▶ [WHAT YOU ARE ASKED TO DO]: Make an exact transcription of the material, leaving out all images.

▶ [DATASET SECTION]:
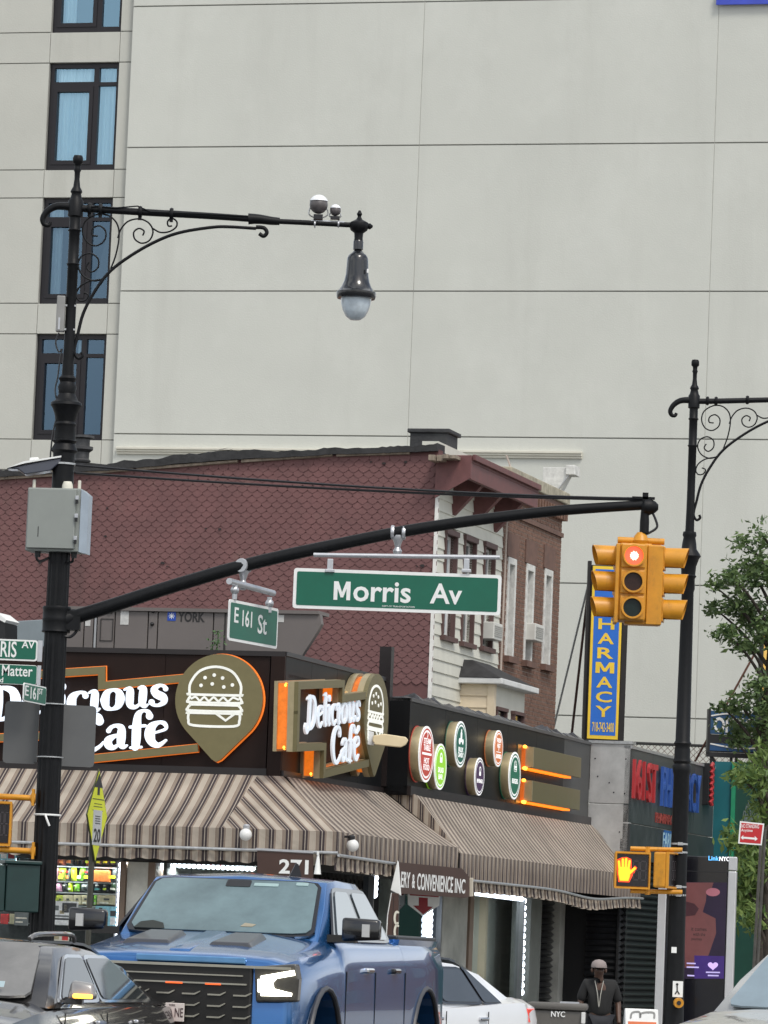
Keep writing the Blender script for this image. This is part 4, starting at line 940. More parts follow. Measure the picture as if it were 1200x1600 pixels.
link('lettering', ptext('PHARMACY', F4, 1036, 1096, 1204, 1266, .10, ext=.05, off=.006), BL, ph)
link('lettering', ptext('PHARMACY', F4, 1025, 1056, 1272, 1288, .02, ext=.015, off=.01), mat('dull_red_letter', (.30, .05, .04), .5), ph)
a, b = F4.p(1034, 1310).x, F4.p(1068, 1310).x
link('blue_panel', MB().box(a, b, -.06, -.031, F4.p(1045, 1328).z, F4.p(1045, 1299).z), mat('blue_panel', (.03, .12, .35), .4), ph)
link('lettering', ptext('FARMACIA', F4, 1036, 1067, 1303, 1327, .065, ext=.004, off=.01), mat('cyan_letter', (.35, .55, .65), .5), ph)
m_ = MB()
for i in range(6): m_.ball((0, 0, -.12 - i * .15), .075, 8, sx=.6)
ms = thing('hanging_sign', 'red and black vertical projecting sign at the end of pharmacy fascia', 'sign', F4.at(1107, 1225, .1))
hz = F4.p(1107, 1190, .1).z - F4.p(1107, 1256, .1).z
link('frame', MB().box(-.05, .05, -.02, .25, -hz / 2, hz / 2), BLK, ms, bevel=.01)
link('neon_edge', MB().tube([(-.02, -.05, -hz / 2 + i * hz / 14 + 0) if i % 2 else (.03, -.07, -hz / 2 + i * hz / 14) for i in range(15)], .035, 6), RL, ms, smooth=True)
link('panel', MB().box(.05, .5, -.01, .02, -hz / 2, hz / 2), mat('dark_red_mesh', (.08, .02, .025), .6, var=.4, vs=30), ms)
# teal building
F6 = Fr(F4.M @ Vector((t4, 0, 0)), -16)
te = thing('teal_shop', 'teal and dark green painted shop building behind the street tree', 'building', F6)
e0, e1 = F6.p(1143, 1250).x, F6.p(1260, 1250).x
z6 = F6.p(1130, 1190).z
link('wall', MB().box(.0, e0, 0, .3, .15, z6), mat('teal_paint', (.010, .125, .150), .5, var=.12, vs=2), te)
link('edge_strip', MB().box(e0, e0 + .07, -.05, .3, .15, z6 - .01), mat('bright_green_paint', (.02, .27, .13), .5), te)
link('wall', MB().box(e0 + .07, e1 + 3, .02, .3, .15, z6), mat('dark_green_paint', (.010, .060, .042), .5, var=.15, vs=2), te)
link('roof_slab', MB().box(0, e1 + 3, .3, 8, z6 - .4, z6 - .2), HEAVE, te)
gr = MB()
for k in range(9):
    x0 = F6.p(1160 + k * 3.4, 1270).x; zz0 = F6.p(1165, 1285).z
    gr.ribbon([(x0, zz0), (x0 + .03, zz0 + .22 + .1 * (k % 3)), (x0 + .07, zz0 + .1), (x0 + .05, zz0 - .05)], .015, .014, .019, sub=4, round_=False)
link('graffiti', gr, mat('grey_scrawl', (.16, .20, .19), .7), te)
# chain link fence on the pharmacy roof
ff = front(90); fe = thing('chain_link_fence', 'rusty chain link fence on the roof below the blue billboard', 'fence', ff.at(1040, 1190, 0, True))
fx = fe.matrix_world.translation.x
zl, zh = ff.p(1040, 1215).z, ff.p(1040, 1163).z
fm = MB(); x = -1.6
while x < 3.2:
    for s_ in (1, -1):
        h = zh - zl; xs_ = x; fm.tube([(x if s_ > 0 else x + h, 0, zl), (x + h if s_ > 0 else x, .005 * s_, zh)], .009, 3, caps=False)
    x += .13
o = link('mesh', fm, mat('rusty_wire', (.20, .17, .15), .6, metal=.4), fe); o['kind'] = 'stuff'
link('rail', MB().tube([(-1.9, 0, zh), (4.6, 0, zh)], .03, 6), mat('dark_rail', (.03, .03, .03), .5), fe)
for x in (-1.5, .4, 2.3, 4.2): link('post', MB().tube([(x, 0, z6 - .4), (x, 0, zh + .02)], .03, 6), mat('dark_rail', (.03, .03, .03), .5), fe)
# vertical pharmacy sign
fv = Fr(front(86).w(947, 1155), 2)
vp = thing('pharmacy_sign', 'tall blue vertical pharmacy sign with yellow capitals standing on the roof', 'sign', fv)
z1 = fv.p(947, 885).z; z0 = 0.0
v = lambda px, py, d=0: fv.p(px, py, d)
xl_, xr_ = v(917, 1155).x, v(965, 1155).x; xr2 = v(977, 1155).x
link('cabinet', MB().box(xl_ - .02, xr_ + .02, .01, .2, z0 - .02, z1 + .02), mat('rusty_black_cabinet', (.018, .012, .010), .6, var=.5, vs=4), vp)
YL = mat('sign_yellow', (.74, .50, .035), .45, emit=.12); BU = mat('sign_blue', (.012, .12, .50), .4, var=.03, emit=.10, ecol=(.02, .16, .6))
link('border', MB().box(xl_, xr_, -.02, .01, z0, z1), YL, vp)
link('face', MB().box(xl_ + .05, xr_ - .05, -.025, -.0201, z0 + .07, z1 - .06), BU, vp)
cxs = (xl_ + xr_) / 2; zs = v(947, 1112).z
for i, c in enumerate('YCAMRAHP'):
    zc_ = zs + i * .281; hw = .155 if c != 'M' else .18
    link('letter', text_mb(c, fv, cxs - hw, cxs + hw, zc_ - .105, zc_ + .105, -.032, ext=.006, off=.02) if c != 'M' else m_glyph(fv, cxs - hw, cxs + hw, zc_ - .105, zc_ + .105, -.032, .006), YL, vp)
link('lettering', text_mb('718-742-3400', fv, xl_ + .09, xr_ - .08, v(947, 1144).z, v(947, 1129).z, -.032, ext=.006, off=.012), YL, vp)
link('side_rail', MB().box(xr_ + .021, xr_ + .12, .0, .35, z0 - .1, z1 + .1), mat('rusty_black_cabinet', (.012, .010, .010), .6, var=.5, vs=4), vp)
link('rear_rail', MB().box(xl_ - .09, xl_ - .021, .05, .2, z0 - .1, z1 + .1), mat('rusty_black_cabinet', (.012, .010, .010), .6, var=.5, vs=4), vp)
fb = fv.p
link('stay', MB().tube([fb(924, 893, -.3), fb(862, 1150, -2.0)], .022, 6), GALV, vp, smooth=True)
link('stay', MB().tube([fb(921, 905, -.3), fb(893, 1150, -1.2)], .028, 6), mat('rust_brown_stay', (.06, .025, .018), .7, var=.3), vp, smooth=True)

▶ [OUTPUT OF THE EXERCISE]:
Keep writing the Blender script for this image. This is part 4, starting at line 940. More parts follow. Measure the picture as if it were 1200x1600 pixels.
link('lettering', ptext('PHARMACY', F4, 1036, 1096, 1204, 1266, .10, ext=.05, off=.006), BL, ph)
link('lettering', ptext('PHARMACY', F4, 1025, 1056, 1272, 1288, .02, ext=.015, off=.01), mat('dull_red_letter', (.30, .05, .04), .5), ph)
a, b = F4.p(1034, 1310).x, F4.p(1068, 1310).x
link('blue_panel', MB().box(a, b, -.06, -.031, F4.p(1045, 1328).z, F4.p(1045, 1299).z), mat('blue_panel', (.03, .12, .35), .4), ph)
link('lettering', ptext('FARMACIA', F4, 1036, 1067, 1303, 1327, .065, ext=.004, off=.01), mat('cyan_letter', (.35, .55, .65), .5), ph)
m_ = MB()
for i in range(6): m_.ball((0, 0, -.12 - i * .15), .075, 8, sx=.6)
ms = thing('hanging_sign', 'red and black vertical projecting sign at the end of pharmacy fascia', 'sign', F4.at(1107, 1225, .1))
hz = F4.p(1107, 1190, .1).z - F4.p(1107, 1256, .1).z
link('frame', MB().box(-.05, .05, -.02, .25, -hz / 2, hz / 2), BLK, ms, bevel=.01)
link('neon_edge', MB().tube([(-.02, -.05, -hz / 2 + i * hz / 14 + 0) if i % 2 else (.03, -.07, -hz / 2 + i * hz / 14) for i in range(15)], .035, 6), RL, ms, smooth=True)
link('panel', MB().box(.05, .5, -.01, .02, -hz / 2, hz / 2), mat('dark_red_mesh', (.08, .02, .025), .6, var=.4, vs=30), ms)
# teal building
F6 = Fr(F4.M @ Vector((t4, 0, 0)), -16)
te = thing('teal_shop', 'teal and dark green painted shop building behind the street tree', 'building', F6)
e0, e1 = F6.p(1143, 1250).x, F6.p(1260, 1250).x
z6 = F6.p(1130, 1190).z
link('wall', MB().box(.0, e0, 0, .3, .15, z6), mat('teal_paint', (.010, .125, .150), .5, var=.12, vs=2), te)
link('edge_strip', MB().box(e0, e0 + .07, -.05, .3, .15, z6 - .01), mat('bright_green_paint', (.02, .27, .13), .5), te)
link('wall', MB().box(e0 + .07, e1 + 3, .02, .3, .15, z6), mat('dark_green_paint', (.010, .060, .042), .5, var=.15, vs=2), te)
link('roof_slab', MB().box(0, e1 + 3, .3, 8, z6 - .4, z6 - .2), HEAVE, te)
gr = MB()
for k in range(9):
    x0 = F6.p(1160 + k * 3.4, 1270).x; zz0 = F6.p(1165, 1285).z
    gr.ribbon([(x0, zz0), (x0 + .03, zz0 + .22 + .1 * (k % 3)), (x0 + .07, zz0 + .1), (x0 + .05, zz0 - .05)], .015, .014, .019, sub=4, round_=False)
link('graffiti', gr, mat('grey_scrawl', (.16, .20, .19), .7), te)
# chain link fence on the pharmacy roof
ff = front(90); fe = thing('chain_link_fence', 'rusty chain link fence on the roof below the blue billboard', 'fence', ff.at(1040, 1190, 0, True))
fx = fe.matrix_world.translation.x
zl, zh = ff.p(1040, 1215).z, ff.p(1040, 1163).z
fm = MB(); x = -1.6
while x < 3.2:
    for s_ in (1, -1):
        h = zh - zl; xs_ = x; fm.tube([(x if s_ > 0 else x + h, 0, zl), (x + h if s_ > 0 else x, .005 * s_, zh)], .009, 3, caps=False)
    x += .13
o = link('mesh', fm, mat('rusty_wire', (.20, .17, .15), .6, metal=.4), fe); o['kind'] = 'stuff'
link('rail', MB().tube([(-1.9, 0, zh), (4.6, 0, zh)], .03, 6), mat('dark_rail', (.03, .03, .03), .5), fe)
for x in (-1.5, .4, 2.3, 4.2): link('post', MB().tube([(x, 0, z6 - .4), (x, 0, zh + .02)], .03, 6), mat('dark_rail', (.03, .03, .03), .5), fe)
# vertical pharmacy sign
fv = Fr(front(86).w(947, 1155), 2)
vp = thing('pharmacy_sign', 'tall blue vertical pharmacy sign with yellow capitals standing on the roof', 'sign', fv)
z1 = fv.p(947, 885).z; z0 = 0.0
v = lambda px, py, d=0: fv.p(px, py, d)
xl_, xr_ = v(917, 1155).x, v(965, 1155).x; xr2 = v(977, 1155).x
link('cabinet', MB().box(xl_ - .02, xr_ + .02, .01, .2, z0 - .02, z1 + .02), mat('rusty_black_cabinet', (.018, .012, .010), .6, var=.5, vs=4), vp)
YL = mat('sign_yellow', (.74, .50, .035), .45, emit=.12); BU = mat('sign_blue', (.012, .12, .50), .4, var=.03, emit=.10, ecol=(.02, .16, .6))
link('border', MB().box(xl_, xr_, -.02, .01, z0, z1), YL, vp)
link('face', MB().box(xl_ + .05, xr_ - .05, -.025, -.0201, z0 + .07, z1 - .06), BU, vp)
cxs = (xl_ + xr_) / 2; zs = v(947, 1112).z
for i, c in enumerate('YCAMRAHP'):
    zc_ = zs + i * .281; hw = .155 if c != 'M' else .18
    link('letter', text_mb(c, fv, cxs - hw, cxs + hw, zc_ - .105, zc_ + .105, -.032, ext=.006, off=.02) if c != 'M' else m_glyph(fv, cxs - hw, cxs + hw, zc_ - .105, zc_ + .105, -.032, .006), YL, vp)
link('lettering', text_mb('718-742-3400', fv, xl_ + .09, xr_ - .08, v(947, 1144).z, v(947, 1129).z, -.032, ext=.006, off=.012), YL, vp)
link('side_rail', MB().box(xr_ + .021, xr_ + .12, .0, .35, z0 - .1, z1 + .1), mat('rusty_black_cabinet', (.012, .010, .010), .6, var=.5, vs=4), vp)
link('rear_rail', MB().box(xl_ - .09, xl_ - .021, .05, .2, z0 - .1, z1 + .1), mat('rusty_black_cabinet', (.012, .010, .010), .6, var=.5, vs=4), vp)
fb = fv.p
link('stay', MB().tube([fb(924, 893, -.3), fb(862, 1150, -2.0)], .022, 6), GALV, vp, smooth=True)
link('stay', MB().tube([fb(921, 905, -.3), fb(893, 1150, -1.2)], .028, 6), mat('rust_brown_stay', (.06, .025, .018), .7, var=.3), vp, smooth=True)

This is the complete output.